5. A antífona Vidi aquam faz parte do rito de aspersão com água benta, previsto para o início da celebração eucarística dominical e característica do tempo pascal. Renova a consciência do batismo conferido na noite pascal e da água que se junta ao vinho para a celebração eucarística. Clara repete esse rito de aspersão duas vezes ao dia num gesto de significado cristológico. Tem certamente diante dos olhos o Coração do Crucificado, a fonte que dele brotou com o golpe da lança. Clara vê nesse lado aberto o supremo dom do amor, amor derramado sobre o homens por meio da água e do sangue do peito do Senhor. Renovando esse rito na liturgia doméstica, Clara nada mais faz senão tornar concreta a memória constante da dor e do amor do Cristo pobre.
6. Concluímos ainda com uma citação da quarta carta a Inês. Essas linhas falam por si. Dispensam comentários. Estamos diante das núpcias místicas entre a alma e o esposo pobre da cruz.

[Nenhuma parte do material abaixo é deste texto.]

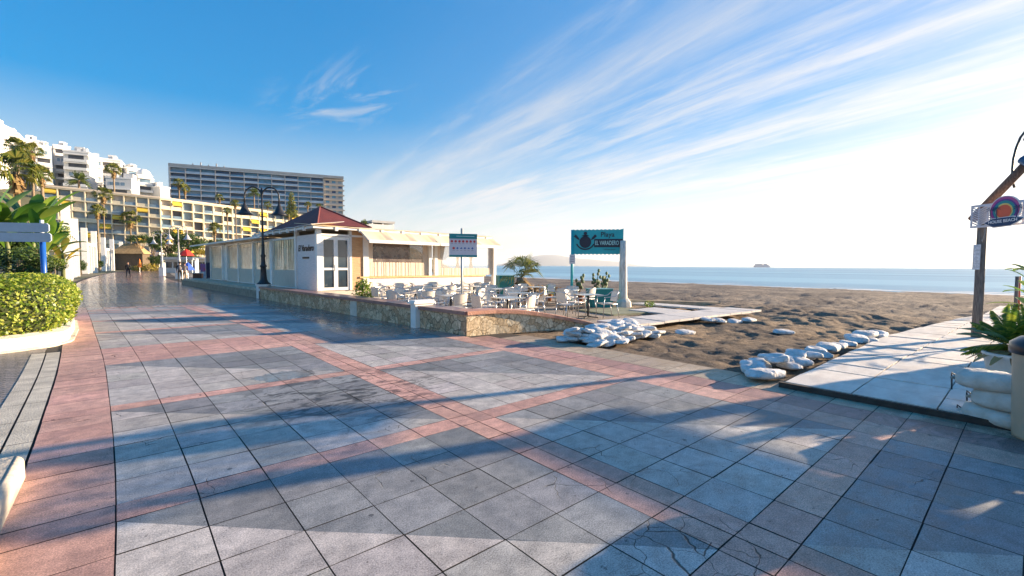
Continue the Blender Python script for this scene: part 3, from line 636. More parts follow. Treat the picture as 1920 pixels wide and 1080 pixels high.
# corner posts and doors
MB().bbox(-0.07, 0.13, -0.07, 0.13, 0.461, 3.1).build('post', white, rest)
dx0, dx1 = 0.14, front_t(655)
for s_ in (0, 1):
    a = dx0 + (dx1 - dx0) / 2 * s_; b = a + (dx1 - dx0) / 2
    d = MB().bbox(a, a + .09, -0.03, 0.04, 0.47, 2.82).bbox(b - .09, b, -0.03, 0.04, 0.47, 2.82).bbox(a + .09, b - .09, -0.03, 0.04, 0.47, 0.6).bbox(a + .09, b - .09, -0.03, 0.04, 2.68, 2.82).bbox(a + .09, b - .09, -0.03, 0.04, 1.36, 1.46)
    do = d.build('door', white, rest)
    MB().bbox(a + .09, b - .09, 0.0, 0.012, 0.6, 1.36).bbox(a + .09, b - .09, 0.0, 0.012, 1.46, 2.68).build('glass_pane', glass, do)
    MB().tube([(a + (.045 if s_ else (b - a) - .045), -.07, 1.35), (a + (.045 if s_ else (b - a) - .045), -.07, 1.6)], .012, 6).build('handle', steel, do)
MB().bbox(dx1, dx1 + 0.1, -0.06, 0.1, 0.461, 3.1).build('post', white, rest)
MB().bbox(dx1 + .1, front_t(680), -0.03, 0.08, 0.461, 3.1).build('timber_panel', pine, rest)
MB().bbox(front_t(680), front_t(690), -0.08, 0.12, 0.461, 3.05).build('post', white, rest)
w0, w1, w2, w3 = front_t(690), front_t(803), front_t(819), front_t(924)
MB().bbox(w1, w1 + .17, -0.08, 0.12, 1.062, 3.05).bbox(w2 - .17, w2, -0.08, 0.12, 1.062, 3.05).build('post', white, rest)
MB().bbox(w3, w3 + .2, -0.08, 0.12, 0.461, 3.05).build('post', white, rest)
def front_window(a, b, yscr, zc):
    K = 96; mb = MB()                                       # pleated lower curtain and a plain border
    for j in range(K):
        x0 = a + (b - a) * j / K; x1 = a + (b - a) * (j + 1) / K
        y0 = 0.02 + 0.022 * noise.noise(Vector((j * .55, a, 0))); y1 = 0.02 + 0.022 * noise.noise(Vector(((j + 1) * .55, a, 0)))
        mb.add([(x0, y0, 1.07), (x1, y1, 1.07), (x1, y1 + .01, zc), (x0, y0 + .01, zc)], [(0, 1, 2, 3)])
    w = mb.build('window', beigec, rest)
    MB().bbox(a, a + .28, .06, .08, zc, 2.6).bbox(b - .28, b, .06, .08, zc, 2.6).bbox(a, b, .06, .08, 2.6, 2.72).build('curtain_border', beigec, w)
    MB().bbox(a + .28, b - .28, .065, .075, zc, 2.6).build('glass_pane', yscr, w)
front_window(w0, w1, pm('smoky_plastic', (0.16, 0.12, 0.12), 0.12, 0.5, 1.6, 0.5, 2.5, c2=(0.34, 0.29, 0.27), alpha=.6), 1.72)
cl = bpy.data.materials.new('clear_pane'); cl.use_nodes = True; _p = cl.node_tree.nodes['Principled BSDF']; _p.inputs['Base Color'].default_value = (0.8, 0.85, 0.9, 1); _p.inputs['Roughness'].default_value = 0.05; _p.inputs['Alpha'].default_value = 0.22
front_window(w2, w3, cl, 1.45)
# tied curtains behind the clear pane
for xc in (w2 + .5, w2 + 1.6, w2 + 2.55):
    mb = MB(); prof = [(1.2, .22), (1.75, .06), (1.8, .05), (2.3, .17), (2.7, .26)]
    vs = []; n_ = 14
    for z_, hw in prof:
        for j in range(n_ + 1): vs.append((xc - hw + 2 * hw * j / n_, .30 + .03 * math.sin(j * 2.2), z_))
    fs = [(i * (n_ + 1) + j, i * (n_ + 1) + j + 1, (i + 1) * (n_ + 1) + j + 1, (i + 1) * (n_ + 1) + j) for i in range(4) for j in range(n_)]
    mb.add(vs, fs).build('tied_curtain', beigec, rest, True)
# far side: open frame so the sea shows through the clear panes
MB().bbox(FW - .1, FW, 8.3, 8.45, .461, 3.1).bbox(1.5, 5.2, 8.3, 8.42, .461, 3.1).bbox(4.9, 5.0, .8, 8.3, .461, 3.1).build('inner_wall', pm('inner_planks', (0.30, 0.24, 0.19), .8, .2, 2), rest)
MB().bbox(5.0, FW, 8.3, 8.42, .461, 1.15).build('parapet', plank, rest)
MB().bbox(0.3, FW, BD - .12, BD, .461, 2.98).bbox(FW - .1, FW, 8.45, BD, .461, 2.98).build('back_wall', plank, rest)
# hanging lamps inside the front window
for xc, zc in ((2.3, 2.35), (3.2, 2.1), (4.1, 2.2)):
    MB().ball((xc, .5, zc), (.10, .10, .12), 10, 6).tube([(xc, .5, zc), (xc, .5, 3.1)], .008, 5).build('hanging_lamp', pm('rattan_lamp', (.5, .42, .3), .8), rest, True)
# painted name on the plank side wall
Mside = Matrix.Translation((-0.012, (tp[0] + tp[1]) / 2 - .05, 2.32)) @ Matrix(((0, 0, -1, 0), (-1, 0, 0, 0), (0, 1, 0, 0), (0, 0, 0, 1)))
lb = pm('brown_lettering', (0.10, 0.055, 0.03), 0.6, .1)
lettering('lettering', 'El Varadero', 0.38, lb, rest, Mside, .006, shear=.25, off=.008)
MB().bbox(-0.02, -0.002, tp[0] + .7, tp[1] - .8, 1.86, 1.94).build('painted_line', lb, rest)

# ------------------------------------------------------------------ street lamps
def make_lamp(iron, plinth_h, label):
    t = thing('street_lamp', (0, 0, 0), 0, label, 'street lamp')
    MB().bbox(-.24, .24, -.24, .24, 0, plinth_h).bbox(-.27, .27, -.27, .27, plinth_h, plinth_h + .05).build('plinth', white, t)
    H = 4.95 - plinth_h - .05; z0 = plinth_h + .05
    MB().lathe([(.30, z0), (.30, z0 + .03), (.20, z0 + .10), (.15, z0 + .22), (.13, z0 + .45), (.115, z0 + .75), (.15, z0 + .80), (.15, z0 + .84), (.10, z0 + .90), (.085, z0 + 1.2), (.12, z0 + 1.28), (.07, z0 + 1.36), (.055, z0 + 1.7), (.07, z0 + 1.75), (.05, z0 + 1.8), (.042, z0 + H * .72), (.055, z0 + H * .725), (.04, z0 + H * .73), (.036, z0 + H)], 14).build('pole', iron, t, True)
    for s in (-1, 1):
        pts = []
        for k in range(15):
            a = math.pi * k / 14; pts.append((s * (.38 - .38 * math.cos(a)), 0, z0 + H - .42 + .44 * math.sin(a) * (1 if a < 2 else 1)))
        pts[0] = (0, 0, z0 + H - .5); pts.append((s * .76, 0, z0 + H - .72))
        a_ = MB().tube(pts, .034, 7).build('arm', iron, t, True)
        z = z0 + H - 1.22
        MB().lathe([(.36, z), (.35, z + .03), (.22, z + .13), (.16, z + .26), (.12, z + .38), (.07, z + .44), (.06, z + .50), (.03, z + .54)], 18, (s * .76, 0, 0)).lathe([(.05, z + .02), (.16, z + .015), (.02, z + .0)], 12, (s * .76, 0, 0)).build('lamp_shade', iron, t, True)
    return t
lampL = make_lamp(darkiron, .58, 'black double armed street lamp on a white plinth at the end of the stone wall')
lp = pt(WL + .32, .25); lampL.location = (lp.x, lp.y, 0.0); lampL.rotation_euler = (0, 0, rad(-41 + 8)); 
lampL.scale = (1.0, 1.0, 1.045)
pale_iron = pm('grey_painted_iron', (0.45, 0.45, 0.46), 0.45, 0.1, 5)
lamp2 = make_lamp(pale_iron, .9, 'tall grey double armed street lamp in front of the dark green tree')
q = at(336, 500, 47); lamp2.location = (q.x, q.y, 0); lamp2.rotation_euler = (0, 0, rad(-35)); lamp2.scale = (1.15, 1, 1.10)
q = at(304, 500, 58); dup(lamp2, (q.x, q.y, 0), rad(-30), 'distant grey double armed lamp on a white plinth behind the nearer grey lamp')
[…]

Misturam-se delícias, honras e riquezas: “Além disso, contemplando suas indizíveis delícias, riquezas e honras perpétuas, proclame, suspirando com tamanho desejo do coração e tanto amor: Arrasta-me atrás de ti! Corramos no odor de teus bálsamos (Ct 1,3), o esposo celeste! Vou correr sem desfalecer até me introduzires em tua adega (Ct 2,4), até que a tua esquerda esteja sob a minha cabeça, sua direita me abrace (Ct 2,6) toda feliz e me dês o beijo mais feliz de tua boca (Ct 1,1) (4CtIn 28-32).
7. Clara, a contemplativa da Paixão do Senhor e que quer ser a esposa daquele Jesus pobre, que deixa seu coração esvaziar com o toque da lança do soldado.